There’s No Shame In Changing Your Mind
Why I stopped telling people my plans

I’m someone who’s obsessed with making plans.
I can be a bit of a perfectionist. In the past year, however, a lot of things haven’t gone according to plan, so I quit making plans and instead of living, I was just existing.
I was at my lowest low and it was a very difficult time for me. Eventually, I got a bit better then I started to have just a bit of faith, I decided to take steps and write plans again.
Then I did what I often do. I ran these plans with my closest friends and my family.
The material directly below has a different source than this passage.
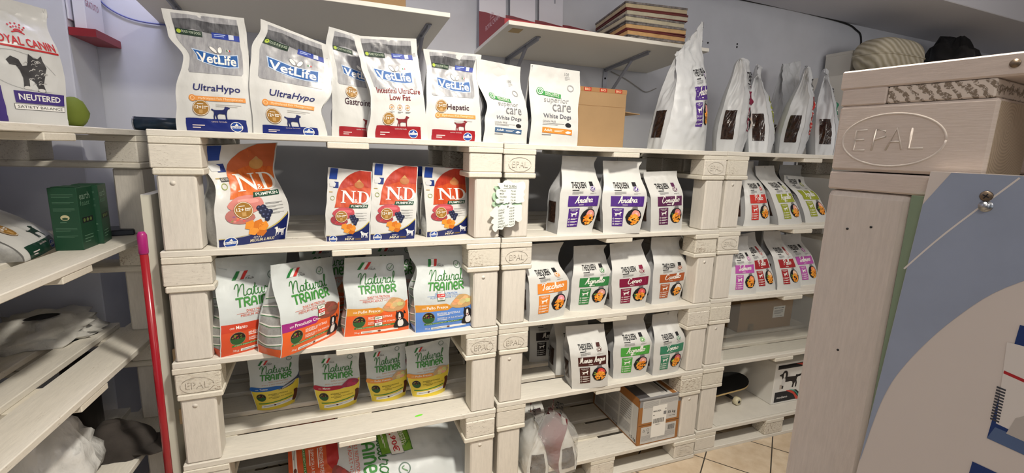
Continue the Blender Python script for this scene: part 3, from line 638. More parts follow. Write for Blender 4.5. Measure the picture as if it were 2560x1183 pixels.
def nd_art(Hr, big=False):
    a = Art(); h = Hr/1.72
    reg = [(.17, .80*h), (.19, .95*h), (.22, 1.18*h), (.30, 1.38*h), (.45, 1.56*h), (.60, 1.66*h), (.72, Hr*.995), (1, Hr*.995), (1, 1.12*h), (.93, .99*h), (.8, .90*h), (.5, .82*h)]
    a.poly('print', spline(reg[:6], 4)+reg[6:], PUMPO if big else PUMPM, 1)
    a.poly('print', [(.24, 1.22*h), (.30, 1.38*h), (.45, 1.56*h), (.60, 1.66*h), (.72, Hr*.995), (1, Hr*.995), (1, 1.30*h), (.6, 1.34*h)], ink(196, 100, 58) if big else PUMPD, 2)
    px = .72; a.ell('print', px, 1.36*h, .11, .08, ink(206, 150, 84) if big else ink(176, 112, 66), 3); a.poly('print', [(px-.06, 1.43*h), (px+.06, 1.43*h), (px, 1.5*h)], ink(196, 150, 96), 3)
    a.poly('print', [(.02, 1.46*h), (.2, 1.46*h), (.22, Hr*.995), (.04, Hr*.995)], ink(28, 60, 140), 2); a.rect('print', .12, 1.26*h, .24, 1.40*h, ink(28, 50, 120), 2); a.poly('print', [(.04, 1.28*h), (.16, 1.28*h), (.18, 1.36*h), (.11, 1.42*h), (.03, 1.36*h)], ink(206, 208, 210), 3)
    if big: a.rect('print', .09, 1.1*h, .22, 1.17*h, ink(60, 60, 62), 2); a.text('print', 'ADULT DOG', .1, 1.12*h, .21, 1.155*h, W_, 3)
    a.ring('print', .11, 1.02*h, .05, .05, .012, ink(150, 160, 90), 2); a.lines('print', .03, 1.14*h, .17, 1.18*h, 1, ink(176, 150, 90), 2)
    NDletters(a, .30, .92*h+.0, .97, 1.21*h)
    a.poly('logo', [(.5, .80*h), (.93, .82*h), (.95, .90*h), (.52, .89*h)], ink(22, 72, 52), 5); a.text('logo', 'PUMPKIN', .55, .825*h, .91, .875*h, W_, 6, .01, k=.02)
    food(a, .42, .56*h, .46, (206, 128, 120) if big else (186, 74, 84))
    badge(a, .34, .60*h, .14 if not big else .13, 10)
    for i, y in enumerate((.70, .64, .58, .52)): a.lines('small_print', .66, y*h-.03, .93, y*h, 2, GRY if i % 2 else ink(90, 90, 94), 2, fill=.3)
    a.poly('print', spline([(0, .14*h), (.3, .15*h), (.6, .22*h), (.82, .33*h), (1, .50*h)], 5)+[(1, .52*h), (1, .40*h), (.6, .19*h), (0, .12*h)], ink(190, 170, 84), 1)
    a.poly('print', [(0, 0)]+[(1, 0), (1, .47*h)]+spline([(1, .47*h), (.82, .30*h), (.6, .2*h), (.3, .14*h), (0, .13*h)], 5)[1:], NAVYF, 2)
    crest(a, .15, .065*h, .085, 4); a.text('size_text', 'ADULT', .47, .10*h, .6, .125*h, W_, 4)
    a.text('size_text', 'MEDIUM & MAXI' if big else 'MINI', .42, .03*h, .80 if big else .64, .085*h, ink(206, 196, 170), 4, .015, .2)
    if not big: a.rect('size_text', .66, .04*h, .8, .07*h, ink(110, 86, 50), 4)
    a.sil('dog_picture', DOG, .78, .08*h, .98, .25*h, W_, 4, True); a.sil('dog_picture', CHI, .83, .10*h, .97, .22*h, ink(206, 206, 210), 5, True)
    return a
def flag(a, x, y, s, L=3):
    for k, c in enumerate(((40, 120, 60), (232, 232, 228), (196, 54, 50))):
        dx = k*.045*s; a.poly('country_flag', [(x+dx, y), (x+dx+.04*s, y), (x+dx+.10*s, y+.1*s), (x+dx+.06*s, y+.1*s)], ink(*c), L)
    a.text('country_flag', 'ITALIA', x+.15*s, y-.01, x+.15*s+.12, y+.022, INK, L); a.lines('country_flag', x+.17*s, y+.03, x+.15*s+.11, y+.045, 1, GRY, L)
NGR = ink(62, 136, 58); NGD = ink(48, 112, 50)
def train_logo(a, x0, x1, y0, s=1.0):
    w = x1-x0; h = .15*s
    a.script('logo', 'Natural', x0, y0+.155*s, x1, y0+.155*s+.085*s,   .0135*s, NGD, 4)
    # lettering with soft tall stems
    T = {'T': [[(0, 1), (.95, 1)], [(.5, 1), (.42, 0)]], 'R': [[(.08, 0), (.14, 1)], [(.14, 1), (.7, .95), (.72, .6), (.14, .5)], [(.35, .5), (.8, 0)]], 'A': [[(0, 0), (.2, .8), (.45, 1), (.68, .8), (.72, 0)], [(.1, .4), (.7, .4)]], 'I': [[(.2, 0), (.25, 1)]], 'N': [[(.08, 0), (.1, .95)], [(.1, .6), (.35, .98), (.66, .8), (.66, 0)]], 'E': [[(.7, .08), (.3, 0), (.06, .4), (.2, .9), (.6, .9), (.62, .5), (.1, .45)]]}
    adv = {'T': .95, 'R': .92, 'A': .9, 'I': .45, 'N': .9, 'E': .85}; word = 'TRAINER'; tot = sum(adv[c] for c in word); cx = 0
    for c in word:
        for st in T[c]: a.stroke('logo', [(x0+w*(-.02+1.04*(cx+p[0])/tot), y0+p[1]*.125*s) for p in st], .024*s, NGR, 4, 'F', 4 if len(st) > 2 else 0)
        cx += adv[c]
def bowl(a, cx, cy, r, L=4):
    a.ell('bowl_picture', cx, cy, r*1.06, r*1.06, ink(150, 140, 110), L); a.ell('bowl_picture', cx, cy, r, r, ink(44, 30, 26), L+1)
    a.poly('bowl_picture', [(cx+r*.97*math.cos(PI+i*PI/12), cy+r*.97*math.sin(PI+i*PI/12)) for i in range(13)], ink(46, 90, 48), L+2)
    rr = random.Random(4)
    for i in range(12): a.ell('bowl_picture', cx+rr.uniform(-.7, .7)*r, cy+rr.uniform(.05, .6)*r, r*.13, r*.09, ink(*rr.choice(((176, 60, 50), (210, 170, 60), (120, 140, 50), (110, 40, 70)))), L+2, n=8)
def chunks(a, cx, cy, rx, ry, col, L=5, seed=1):
    r = random.Random(seed)
    a.poly('food_picture', spline([(cx-rx, cy-.5*ry), (cx-.6*rx, cy+.4*ry), (cx-.1*rx, cy+ry), (cx+.6*rx, cy+.8*ry), (cx+rx, cy+.1*ry), (cx+.7*rx, cy-.7*ry), (cx-.2*rx, cy-.9*ry)], 3, True), ink(*[int(k*.86) for k in col]), L)
    for i in range(11):
        t = r.uniform(0, 6.28); d = r.uniform(.0, .66); x = cx+math.cos(t)*d*rx; y = cy+math.sin(t)*d*ry; q = r.uniform(.24, .36); an = r.uniform(0, 3)
        a.poly('food_picture', [(x+rx*q*math.cos(an+k), y+ry*q*1.1*math.sin(an+k)) for k in (0, 1.0, 2.3, 3.4, 4.8)], ink(*[min(255, int(k*r.uniform(.86, 1.12))) for k in col]), L+1+i % 3)
def collie(a, x, y, s, L=7):
    a.poly('dog_picture', spline([(x-.5*s, y), (x-.45*s, y+.5*s), (x-.2*s, y+.8*s), (x+.2*s, y+.7*s), (x+.5*s, y+.35*s), (x+.55*s, y)], 3, True), ink(34, 30, 32), L)
    a.poly('dog_picture', spline([(x-.2*s, y+.02), (x-.26*s, y+.5*s), (x, y+.75*s), (x+.18*s, y+.4*s), (x+.1*s, y+.02)], 3, True), ink(228, 226, 222), L+1)
    a.ell('dog_picture', x-.1*s, y+.95*s, .32*s, .36*s, ink(34, 30, 32), L+2); a.ell('dog_picture', x-.12*s, y+.9*s, .09*s, .3*s, ink(230, 228, 224), L+3); a.ell('dog_picture', x-.12*s, y+.76*s, .12*s, .1*s, ink(210, 180, 176), L+4); a.ell('dog_picture', x-.12*s, y+.82*s, .05*s, .04*s, INK, L+5)
    for sx in (-.38, .2): a.poly('dog_picture', [(x+sx*s, y+1.1*s), (x+(sx+.2)*s, y+1.1*s), (x+(sx+.06)*s, y+1.4*s)], ink(34, 30, 32), L+1)
def train_art(flav, fcol, body, pic, Hr=1.32, tagxy=None, price='18,49€', line='MEDIUM ADULT +12 MESI', puppy=False, lc=(214, 96, 70), side=True):
    a = Art(); B = body
    flag(a, .20, 1.10, 1.25); a.ring('quality_seal', .76, 1.12, .065, .065, .012, ink(110, 130, 120), 3); a.stroke('quality_seal', [(.73, 1.12), (.75, 1.095), (.79, 1.15)], .012, ink(110, 150, 110), 3)
    train_logo(a, .22, .82, .71, 1.0); LC = ink(*lc)
    a.text('product_name', 'DAILY NUTRITION', .33, .632, .70, .668, LC, 3, .004); a.rect('product_name', .2, .617, .78, .621, LC, 3); a.text('product_name', line, .25, .568, .78, .604, LC, 3)
    a.poly('print', [(0, .0), (1, .0), (1, .56)]+spline([(1, .56), (.88, .50), (.7, .43), (.5, .41), (0, .43)], 4)[1:], B, 1)
    a.poly('flavour_band', [(0, .36), (.52, .36), (.62, .42), (.5, .475), (.2, .475), (0, .485)], ink(*fcol), 3); a.text('flavour_band', 'con', .1, .4, .16, .425, W_, 4); a.text('flavour_band', flav, .18, .395, .18+.029*len(flav), .445, W_, 4, .012)
    if pic: chunks(a, .76, .49, .20, .125, pic)
    bowl(a, .2, .25, .095)
    for i, (y, w) in enumerate(((.325, .62), (.245, .70))): a.text('claims', ('BENESSERE INTESTINALE', 'SUPPORTA LA SUA VITALITÀ')[i], .34, y-.035, .34+w*.62, y, W_, 3, .004); a.lines('claims', .34, y-.055, .34+w*.4, y-.04, 1, W_, 3, fill=.6)
    a.rect('claims', .13, .125, .80, .152, ink(66, 122, 54), 3, k=.03); a.text('claims', 'CON INGREDIENTI NATURALI', .16, .13, .7, .147, ink(214, 226, 190), 4, k=.03)
    a.text('claims', '3kg', .14, .035, .22, .075, W_, 3); a.rect('claims', .24, .035, .82, .075, W_, 3, k=.02); a.lines('claims', .26, .042, .5, .066, 2, GRY, 4); a.ell('claims', .52, .06, .025, .015, ink(110, 60, 40), 5)
    collie(a, .87, .08, .22)
    if tagxy:
        x, y = tagxy; R = ink(198, 40, 44)
        a.rect('price_sticker', x, y, x+.125, y+.165, ink(58, 112, 52), 12, k=.02); a.rect('price_sticker', x+.006, y+.006, x+.119, y+.159, W_, 13, k=.02); a.rect('price_sticker', x+.0, y+.055, x+.125, y+.108, R, 14, k=.02); a.text('price_sticker', price, x+.02, y+.065, x+.115, y+.098, W_, 15, .01); a.lines('price_sticker', x+.02, y+.118, x+.1, y+.15, 2, GRN, 14); a.lines('price_sticker', x+.03, y+.015, x+.1, y+.045, 2, INK, 14)
    if side:
        a.rect('print', 0, 0, 1, .12, B, 1, 'L'); a.poly('print', [(.04, .13), (.96, .13), (.96, .72), (.04, .82)], GUS, 1, 'L')
        for k in range(6): a.stroke('print', [(.02, .19+k*.13), (.5, .155+k*.13), (.98, .17+k*.13)], .012, ink(70, 128, 84), 2, 'L'); a.stroke('print', [(.02, .205+k*.13), (.5, .17+k*.13), (.98, .185+k*.13)], .02, W_, 2, 'L')
    return a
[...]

My plans got approval (not that I needed it), and I felt encouraged to try at least.
Then life did its thing again, it happened.
I was reluctant, hesitant, uncomfortable and part of me strongly felt: I don’t want to go ahead with this plan anymore, at least for now.
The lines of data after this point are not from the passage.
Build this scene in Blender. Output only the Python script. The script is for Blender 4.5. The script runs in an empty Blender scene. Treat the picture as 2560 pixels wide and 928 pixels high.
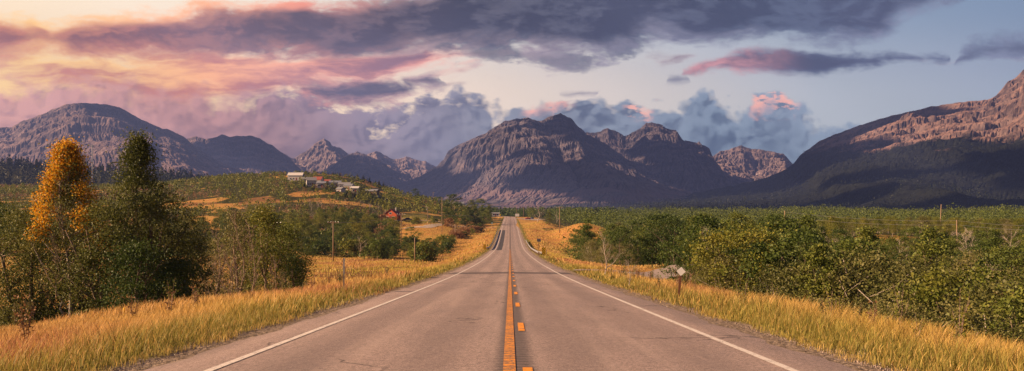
import bpy, math, random
import numpy as np
random.seed(7)
rng = np.random.default_rng(11)
sc = bpy.context.scene
COL = sc.collection
R_ = math.radians

# ------------------------------------------------------------------ camera
F = 2600.0; HZ = 500.0; CZ = 1.42          # focal length and horizon in photograph pixels, camera height
cd = bpy.data.cameras.new("camera"); cam = bpy.data.objects.new("camera", cd); COL.objects.link(cam)
cam.location = (0, 0, CZ); cam.rotation_euler = (R_(90), 0, 0)
cd.sensor_width = 36; cd.lens = 36 * F / 2560; cd.shift_y = (HZ - 464) / 2560
cd.clip_start = 0.1; cd.clip_end = 60000
sc.camera = cam
# ------------------------------------------------------------------ light
SUN_EL = 26.0; SUN_AZ = 262.0              # azimuth clockwise from +Y (view direction)
sl = bpy.data.lights.new("sun", 'SUN'); so = bpy.data.objects.new("sun", sl); COL.objects.link(so)
sl.energy = 5.0; sl.angle = R_(0.5); sl.color = (1.0, 0.66, 0.40)
az, el = R_(SUN_AZ), R_(SUN_EL)
import mathutils
sd = mathutils.Vector((math.sin(az) * math.cos(el), math.cos(az) * math.cos(el), math.sin(el)))
so.rotation_euler = sd.to_track_quat('Z', 'Y').to_euler()
vs = sc.view_settings
sc.display_settings.display_device = 'sRGB'
vs.view_transform = 'Standard'; vs.look = 'None'; vs.exposure = 1.4; vs.gamma = 1.0; vs.use_curve_mapping = False
sc.cycles.use_denoising = True
sc.cycles.max_bounces = 6; sc.cycles.diffuse_bounces = 2; sc.cycles.glossy_bounces = 2
sc.cycles.transmission_bounces = 3; sc.cycles.volume_bounces = 0; sc.cycles.transparent_max_bounces = 6
sc.cycles.sample_clamp_indirect = 4

def lin(r, g, b):
    f = lambda c: ((c / 255 + 0.055) / 1.055) ** 2.4 if c > 10 else c / 255 / 12.92
    return (f(r), f(g), f(b), 1)

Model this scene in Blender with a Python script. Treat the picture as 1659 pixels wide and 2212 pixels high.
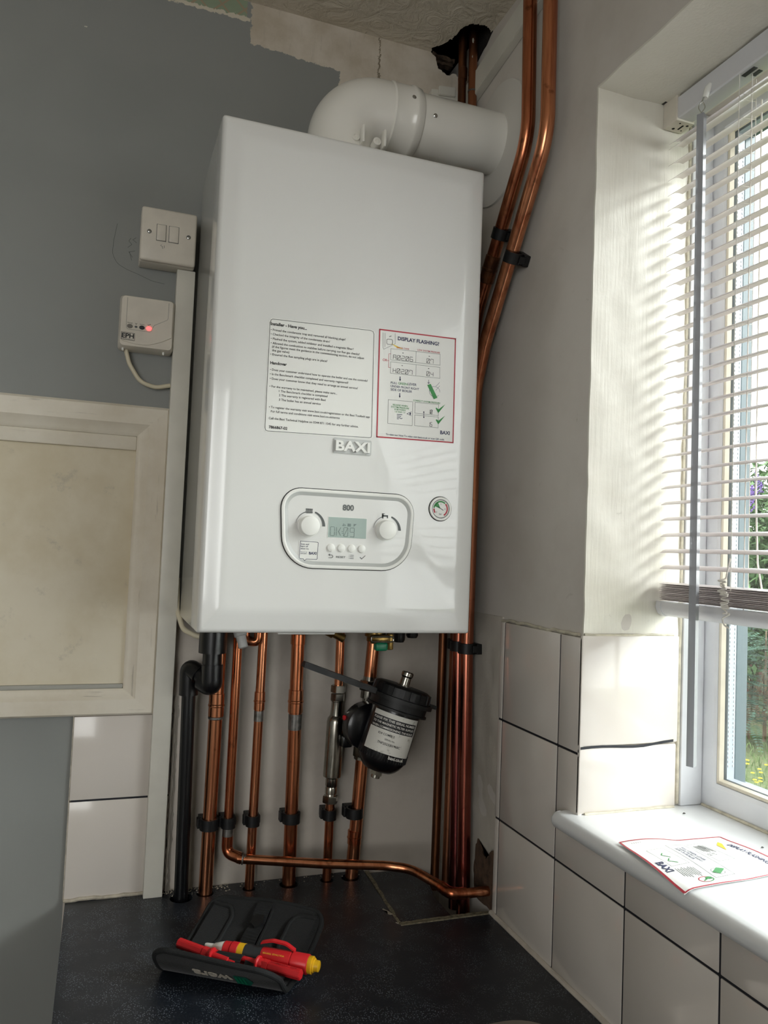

It was hard to get to this realization.
You’re just being lazy, you don’t want to try harder.
I wondered if this was truly the case.
It wasn’t.
I just had a change of heart.
And because of this I was filled with overwhelming guilt. I felt like I was disappointing everyone that I had informed of my plans.
Then I came to the realization that this is my life and I don’t particularly answer to anyone. If I go on a journey and realize I no longer want to follow through, I have every right to change my mind.
If I force myself in order to fulfill the expectations others have of me and I end up being sad, frustrated, alone… it would hurt more
So I have given myself the liberty and the permission to change my mind. To make a plan and not execute the plan. It’s not the worst thing in the world. What’s terrible is going on a path that I clearly do not want to take and being miserable.
So yes, I decided to stop telling people my plans, so that I won’t feel pressured to accomplish the things I tell them.